Luca Dall'amico, in Vicenza geboren, mimt den Titelhelden. Mit glattrasiertem Kopf und durchtrainiertem Körper wirkt er beispielhaft für die wohlsituierte, coole, moderne Jugend, die sich mit allmöglichen Spielen bis hin zu einer Spur Kokain die Langeweile vertreibt. Seiner Stimme mag warmer Schmelz und Fülle fehlen, aber für den jungen Draufgänger passt es. Giovanni Furlanetto gestaltet Leporello elegant, distanziert kühl, immer Herr der Gefühle und Sache. Ein überraschender Regieeinfall erscheint am Ende auch die Ermordung Don Giovannis durch Leporello im Auftrag von Donna Anna, der zu Beginn der Oper erteilt wird. Anna Viola übernimmt diese Rolle mit zu wenig Ausdruck und Flexibilität in der Stimme. Wirkungsvoll und spielerisch sehr expressiv ist dagegen Arianna Venditelli. Ihre Stimmkraft füllt das Haus bis in die letzte Ritze, und auch der Radius ihres Auftritts reicht bis in die Zuschauerränge. Mit Matteo Macchioni als Don Ottavio lässt ein junger Tenor mit einer feinen, klaren und umfangreichen Stimme aufhorchen. Zum Glück hat man sich für die Wiener Fassung der Oper entschieden, so kommen die Zuhörer auch in den Genuss seiner berühmten Arie Dalla sua pace. Aufschlussreich ist auch die Besetzung von Commendatore und Masetto mit Abramo Rosalen, eine Praxis, die auch zur Uraufführung angewendet wurde und die beiden Charaktere so in ein nahes Verhältnis zueinander rückt. Anmutig und klangschön auch die Stimme von Minni Diodati als Zerlina.

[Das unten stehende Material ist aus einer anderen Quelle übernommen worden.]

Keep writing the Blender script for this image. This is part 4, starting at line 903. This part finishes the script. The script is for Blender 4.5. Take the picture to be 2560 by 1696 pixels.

Viel Gestaltungskraft leistet Giovanni Battista Rigon im Orchestergraben. Seine Wahl der Tempi ist flott, aber nie gehetzt, er verzichtet auf Verzierungen, emotionale Reizung oder opulente Schnörkel. Frech, frisch und leicht mischt sich das Orchester mit dem Gesang, und die trockene, klare Akustik des Hauses liefert eine transparente Hülle. Viel Applaus und Anerkennung für diesen sehr unterhaltsamen Abend beschließt die gelungene Premiere und motiviert das künstlerische Team für die Fortsetzung des Da-Ponte-Zyklus mit Le Nozze di Figaro im nächsten Jahr.